What’s Next for Gold? Look to China for Clues
Gold buying in the country has helped fuel recent surge—and could protect against downturn
Chinese investors are going all-in on gold.
The country’s central bank has pushed its gold reserves to a record level. Consumers in the country are loading up on gold jewelry, in part because they are nervous about the shaky economy. Stock traders are buying the shares of gold miners, and rushing into exchange-traded funds that track the price of the metal.
That has primed the pump for the commodity’s recent rally, and will offer support as the price of gold heads into uncharted territory.

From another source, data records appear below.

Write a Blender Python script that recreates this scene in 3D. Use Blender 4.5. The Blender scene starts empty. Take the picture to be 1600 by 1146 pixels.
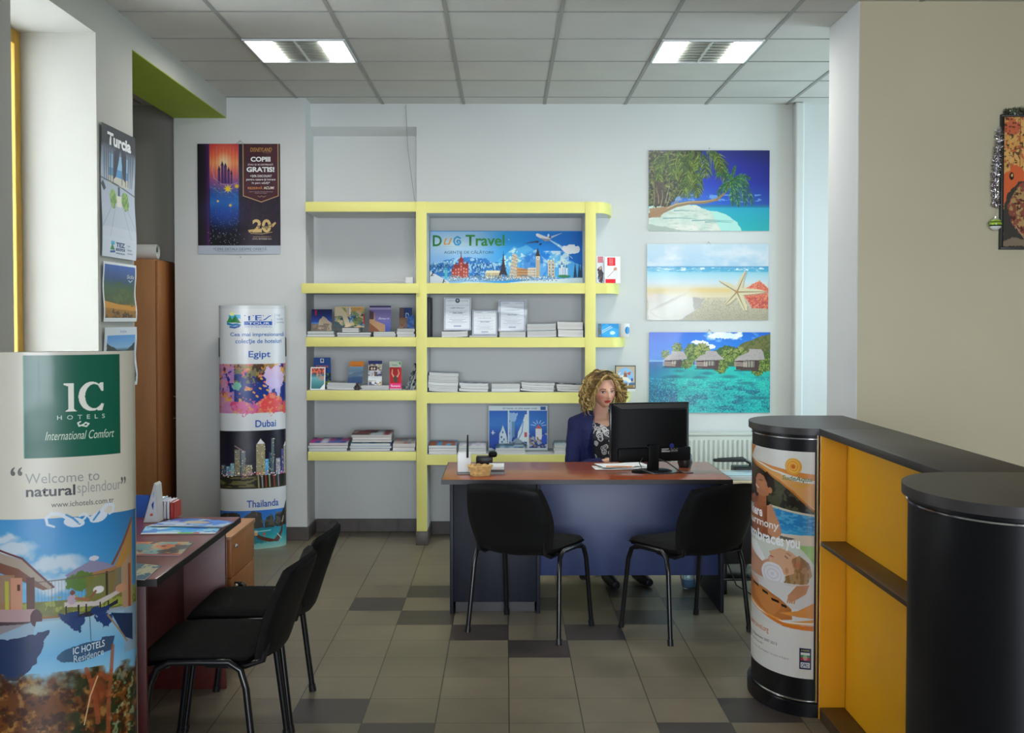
import bpy, bmesh, math, random
import numpy as np
from mathutils import Vector, Matrix, noise as mnoise
random.seed(7)
S = bpy.context.scene
COL = S.collection
R = math.radians

# ------------------------------------------------------------------ camera
F_PX, CAM_H, PITCH, YAW = 1850.0, 1.625, R(1.6), 10/1850
SHIFT = -(73 - F_PX*math.tan(PITCH))
cd = bpy.data.cameras.new('camera'); cam = bpy.data.objects.new('camera', cd); COL.objects.link(cam)
cd.sensor_width = 36; cd.lens = 36*F_PX/1600; cd.shift_y = SHIFT/1600
cd.clip_start = 0.05; cd.clip_end = 100
cam.location = (0, 0, CAM_H); cam.rotation_euler = (R(90)-PITCH, 0, -YAW)
S.camera = cam
CM = cam.rotation_euler.to_matrix()

def at(x, y, Y=None, Z=None, X=None):
    """measure: where the sight line of photo point (x, y) meets a plane of the room"""
    d = CM @ Vector(((x-800)/F_PX, (573-y+SHIFT)/F_PX, -1))
    o = Vector((0, 0, CAM_H))
    if Y is not None: t = Y/d.y
    elif Z is not None: t = (Z-CAM_H)/d.z
    else: t = X/d.x
    return o + d*t

# ------------------------------------------------------------------ world + light
S.view_settings.view_transform = 'Standard'; S.view_settings.look = 'None'
S.view_settings.gamma = 1; S.view_settings.use_curve_mapping = False
S.view_settings.exposure = 0.2
W = bpy.data.worlds.new('world'); S.world = W; W.use_nodes = True
W.node_tree.nodes['Background'].inputs[0].default_value = (0.75, 0.87, 1.0, 1)
W.node_tree.nodes['Background'].inputs[1].default_value = 0.9

def area(name, loc, rot, sx, sy, power, col):
    l = bpy.data.lights.new(name, 'AREA'); l.shape = 'RECTANGLE'; l.size = sx; l.size_y = sy
    l.energy = power; l.color = col
    o = bpy.data.objects.new(name, l); COL.objects.link(o); o.location = loc; o.rotation_euler = rot
    return o
# daylight through the shop window behind the camera, the left window and the right rear window
area('daylight_shop_window', (0.4, -7.0, 1.9), (R(90), 0, 0), 6.0, 2.6, 860, (0.84, 0.91, 1.0))
area('daylight_left_window', (-2.62, 5.42, 2.0), (R(90), 0, R(-90)), 0.95, 2.0, 75, (0.9, 0.96, 1.0))
area('daylight_rear_window', (4.1, 7.7, 1.75), (R(90), 0, R(90)), 1.7, 1.7, 60, (0.62, 0.85, 1.0))

# ------------------------------------------------------------------ materials
def lin(c):
    c = np.asarray(c, dtype=np.float64)
    return np.where(c <= 0.04045, c/12.92, ((c+0.055)/1.055)**2.4)
MATS = {}
def mat(name, col, rough=0.6, metal=0.0, var=0.06, scale=8.0, bump=0.0, bscale=60.0, emit=0.0, coat=0.0, alpha=1.0, trans=0.0, spec=0.5, stretch=None):
    """procedural surface: base colour (sRGB 0..255) mottled by noise, optional bump"""
    if name in MATS: return MATS[name]
    m = bpy.data.materials.new(name); m.use_nodes = True; MATS[name] = m
    nt = m.node_tree; b = nt.nodes['Principled BSDF']
    c = lin([v/255 for v in col])
    b.inputs['Roughness'].default_value = rough; b.inputs['Metallic'].default_value = metal
    b.inputs['Specular IOR Level'].default_value = spec
    b.inputs['Coat Weight'].default_value = coat; b.inputs['Coat Roughness'].default_value = 0.15
    b.inputs['Alpha'].default_value = alpha; b.inputs['Transmission Weight'].default_value = trans
    tc = nt.nodes.new('ShaderNodeTexCoord'); mp = nt.nodes.new('ShaderNodeMapping')
    nt.links.new(tc.outputs['Object'], mp.inputs[0])
    if stretch: mp.inputs['Scale'].default_value = stretch
    n = nt.nodes.new('ShaderNodeTexNoise'); n.inputs['Scale'].default_value = scale; n.inputs['Detail'].default_value = 4
    nt.links.new(mp.outputs[0], n.inputs['Vector'])
    r = nt.nodes.new('ShaderNodeValToRGB')
    r.color_ramp.elements[0].position = 0.3; r.color_ramp.elements[1].position = 0.7
    r.color_ramp.elements[0].color = (*np.clip(c*(1-var), 0, 1), 1); r.color_ramp.elements[1].color = (*np.clip(c*(1+var), 0, 1), 1)
    nt.links.new(n.outputs['Fac'], r.inputs[0]); nt.links.new(r.outputs[0], b.inputs['Base Color'])
    if bump:
        n2 = nt.nodes.new('ShaderNodeTexNoise'); n2.inputs['Scale'].default_value = bscale; n2.inputs['Detail'].default_value = 3
        nt.links.new(mp.outputs[0], n2.inputs['Vector'])
        bp = nt.nodes.new('ShaderNodeBump'); bp.inputs['Strength'].default_value = bump; bp.inputs['Distance'].default_value = 0.004
        nt.links.new(n2.outputs['Fac'], bp.inputs['Height']); nt.links.new(bp.outputs[0], b.inputs['Normal'])
    if emit:
        b.inputs['Emission Color'].default_value = (*c, 1); b.inputs['Emission Strength'].default_value = emit
    return m
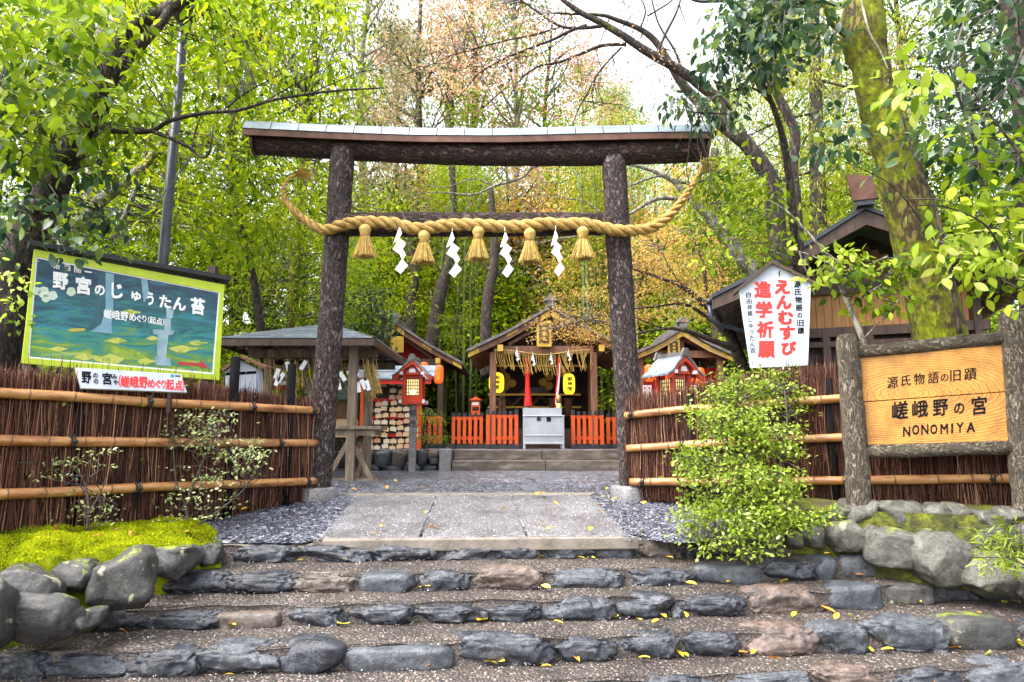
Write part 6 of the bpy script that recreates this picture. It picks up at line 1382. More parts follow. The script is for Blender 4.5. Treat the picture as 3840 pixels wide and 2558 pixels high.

“I don’t think Chinese demand will be enough to propel global gold prices higher. But what it does mean is that any correction should be cushioned by the strong levels of physical demand that we’re seeing there,” said Nikos Kavalis, a managing director of precious-metals consulting firm Metals Focus.
Gold hit an all-time high this week, trading above $2,200 a troy ounce after the Federal Reserve indicated that three interest rate cuts are on the cards for 2024. The price of gold often goes up when interest rates go down, in part because bond returns look less attractive in comparison.
But traders have a record of second-guessing the Fed when economic data comes in hotter than expected, and any doubts about the pace of cuts could weigh on the price of gold in the coming months. The Fed is facing a tricky balancing act that means rate expectations are likely to shift constantly: The economy is booming, but consumers and small businesses are feeling squeezed by higher borrowing costs.
BMI, a research firm, raised its target for the price of gold on Tuesday to between $1,950 and $2,250 a troy ounce, but warned that strong economic data from the U.S. was a major risk factor, since it could slow down rate cuts. The firm said the main drivers of gold this year would be U.S. rates, the performance of the dollar and geopolitics.
State Street Global Advisors, which manages the world’s largest spot-gold ETF, was more bullish: The firm said it expects gold prices to reach between $2,200 and $2,400 once the Fed starts to lower rates later this year.
The People’s Bank of China bought more gold than any global central bank last year, purchasing a net 225 metric tons, according to the World Gold Council, an industry body. That was China’s biggest expansion of gold reserves since 1977. The country’s pension funds, insurers and other state-linked investors are also stocking up on gold, although their purchases are often undeclared, according to market participants.
China imported 367 metric tons of the precious metal for nonmonetary use during the first two months of this year, a 51% increase from the same period last year, according to official data.
Sales of gold and jewelry products in China rose 24% year over year during the Lunar New Year period, typically a boom time for retail spending.
ETFs in China that buy gold and shares of gold miners are booming. Assets under management of gold ETFs in the country hit a record high in January at $4 billion, according to the China Gold Association. On March 15, shares of Zijin Mining, one of China’s largest miners of gold and minerals, closed at an all-time high.
Chinese demand is being fueled by gold’s reputation as a safe haven. A prolonged real estate crisis, a tepid stock market and a shaky economy have pushed Chinese investors to find alternative places to put their money. On Friday, the offshore yuan hit its weakest level against the dollar this year.
“China’s real-estate sector has difficulties. The equity market is volatile. The currency is weak. All of these things are encouraging Chinese investors to diversify into gold,” said John Reade, chief market strategist at the World Gold Council.